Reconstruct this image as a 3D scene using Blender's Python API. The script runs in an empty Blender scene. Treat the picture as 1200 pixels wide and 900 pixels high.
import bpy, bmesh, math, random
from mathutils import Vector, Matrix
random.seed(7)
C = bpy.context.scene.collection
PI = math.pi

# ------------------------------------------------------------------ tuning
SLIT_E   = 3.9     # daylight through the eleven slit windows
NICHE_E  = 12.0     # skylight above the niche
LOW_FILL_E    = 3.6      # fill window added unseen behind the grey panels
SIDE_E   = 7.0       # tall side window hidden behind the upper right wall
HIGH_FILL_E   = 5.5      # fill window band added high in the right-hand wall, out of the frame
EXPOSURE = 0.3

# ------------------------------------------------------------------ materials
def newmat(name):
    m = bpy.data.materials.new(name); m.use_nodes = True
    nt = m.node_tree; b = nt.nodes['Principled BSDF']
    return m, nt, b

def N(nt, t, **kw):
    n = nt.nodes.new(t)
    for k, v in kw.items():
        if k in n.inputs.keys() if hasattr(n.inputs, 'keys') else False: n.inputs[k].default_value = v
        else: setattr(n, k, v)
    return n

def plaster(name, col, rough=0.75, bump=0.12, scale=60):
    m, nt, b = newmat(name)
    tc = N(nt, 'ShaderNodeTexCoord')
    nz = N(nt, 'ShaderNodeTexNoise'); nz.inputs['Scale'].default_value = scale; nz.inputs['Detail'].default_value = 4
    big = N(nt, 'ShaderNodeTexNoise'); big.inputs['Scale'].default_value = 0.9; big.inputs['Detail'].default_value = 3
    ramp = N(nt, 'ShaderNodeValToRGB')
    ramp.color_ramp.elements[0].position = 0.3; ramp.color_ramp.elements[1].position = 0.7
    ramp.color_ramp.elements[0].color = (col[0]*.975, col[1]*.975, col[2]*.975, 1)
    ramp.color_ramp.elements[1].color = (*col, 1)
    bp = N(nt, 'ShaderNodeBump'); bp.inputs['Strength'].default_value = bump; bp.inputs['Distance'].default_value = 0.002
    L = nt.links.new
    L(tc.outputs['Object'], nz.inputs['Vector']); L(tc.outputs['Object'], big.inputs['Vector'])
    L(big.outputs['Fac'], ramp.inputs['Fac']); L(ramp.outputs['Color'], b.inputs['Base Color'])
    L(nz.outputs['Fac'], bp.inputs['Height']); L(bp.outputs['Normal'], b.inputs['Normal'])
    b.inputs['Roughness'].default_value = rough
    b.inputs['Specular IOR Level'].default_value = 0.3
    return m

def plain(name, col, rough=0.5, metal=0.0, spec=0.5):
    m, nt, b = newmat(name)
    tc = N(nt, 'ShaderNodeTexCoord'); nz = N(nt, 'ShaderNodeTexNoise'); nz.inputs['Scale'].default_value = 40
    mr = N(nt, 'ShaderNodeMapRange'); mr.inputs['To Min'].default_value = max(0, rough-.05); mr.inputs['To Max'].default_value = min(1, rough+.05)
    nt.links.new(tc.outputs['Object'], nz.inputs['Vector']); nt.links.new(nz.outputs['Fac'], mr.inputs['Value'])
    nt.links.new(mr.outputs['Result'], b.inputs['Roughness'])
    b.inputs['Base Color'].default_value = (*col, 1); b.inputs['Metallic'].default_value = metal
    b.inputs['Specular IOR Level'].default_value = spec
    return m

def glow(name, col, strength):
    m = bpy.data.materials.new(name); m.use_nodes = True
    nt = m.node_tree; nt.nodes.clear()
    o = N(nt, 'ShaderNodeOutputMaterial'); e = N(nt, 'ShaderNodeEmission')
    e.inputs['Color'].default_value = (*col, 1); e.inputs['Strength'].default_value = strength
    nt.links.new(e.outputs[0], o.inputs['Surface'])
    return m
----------
■ Exercise details ■
Copy out all of the lines above exactly.

■ Solution for this problem ■
Reconstruct this image as a 3D scene using Blender's Python API. The script runs in an empty Blender scene. Treat the picture as 1200 pixels wide and 900 pixels high.
import bpy, bmesh, math, random
from mathutils import Vector, Matrix
random.seed(7)
C = bpy.context.scene.collection
PI = math.pi

# ------------------------------------------------------------------ tuning
SLIT_E   = 3.9     # daylight through the eleven slit windows
NICHE_E  = 12.0     # skylight above the niche
LOW_FILL_E    = 3.6      # fill window added unseen behind the grey panels
SIDE_E   = 7.0       # tall side window hidden behind the upper right wall
HIGH_FILL_E   = 5.5      # fill window band added high in the right-hand wall, out of the frame
EXPOSURE = 0.3

# ------------------------------------------------------------------ materials
def newmat(name):
    m = bpy.data.materials.new(name); m.use_nodes = True
    nt = m.node_tree; b = nt.nodes['Principled BSDF']
    return m, nt, b

def N(nt, t, **kw):
    n = nt.nodes.new(t)
    for k, v in kw.items():
        if k in n.inputs.keys() if hasattr(n.inputs, 'keys') else False: n.inputs[k].default_value = v
        else: setattr(n, k, v)
    return n

def plaster(name, col, rough=0.75, bump=0.12, scale=60):
    m, nt, b = newmat(name)
    tc = N(nt, 'ShaderNodeTexCoord')
    nz = N(nt, 'ShaderNodeTexNoise'); nz.inputs['Scale'].default_value = scale; nz.inputs['Detail'].default_value = 4
    big = N(nt, 'ShaderNodeTexNoise'); big.inputs['Scale'].default_value = 0.9; big.inputs['Detail'].default_value = 3
    ramp = N(nt, 'ShaderNodeValToRGB')
    ramp.color_ramp.elements[0].position = 0.3; ramp.color_ramp.elements[1].position = 0.7
    ramp.color_ramp.elements[0].color = (col[0]*.975, col[1]*.975, col[2]*.975, 1)
    ramp.color_ramp.elements[1].color = (*col, 1)
    bp = N(nt, 'ShaderNodeBump'); bp.inputs['Strength'].default_value = bump; bp.inputs['Distance'].default_value = 0.002
    L = nt.links.new
    L(tc.outputs['Object'], nz.inputs['Vector']); L(tc.outputs['Object'], big.inputs['Vector'])
    L(big.outputs['Fac'], ramp.inputs['Fac']); L(ramp.outputs['Color'], b.inputs['Base Color'])
    L(nz.outputs['Fac'], bp.inputs['Height']); L(bp.outputs['Normal'], b.inputs['Normal'])
    b.inputs['Roughness'].default_value = rough
    b.inputs['Specular IOR Level'].default_value = 0.3
    return m

def plain(name, col, rough=0.5, metal=0.0, spec=0.5):
    m, nt, b = newmat(name)
    tc = N(nt, 'ShaderNodeTexCoord'); nz = N(nt, 'ShaderNodeTexNoise'); nz.inputs['Scale'].default_value = 40
    mr = N(nt, 'ShaderNodeMapRange'); mr.inputs['To Min'].default_value = max(0, rough-.05); mr.inputs['To Max'].default_value = min(1, rough+.05)
    nt.links.new(tc.outputs['Object'], nz.inputs['Vector']); nt.links.new(nz.outputs['Fac'], mr.inputs['Value'])
    nt.links.new(mr.outputs['Result'], b.inputs['Roughness'])
    b.inputs['Base Color'].default_value = (*col, 1); b.inputs['Metallic'].default_value = metal
    b.inputs['Specular IOR Level'].default_value = spec
    return m

def glow(name, col, strength):
    m = bpy.data.materials.new(name); m.use_nodes = True
    nt = m.node_tree; nt.nodes.clear()
    o = N(nt, 'ShaderNodeOutputMaterial'); e = N(nt, 'ShaderNodeEmission')
    e.inputs['Color'].default_value = (*col, 1); e.inputs['Strength'].default_value = strength
    nt.links.new(e.outputs[0], o.inputs['Surface'])
    return m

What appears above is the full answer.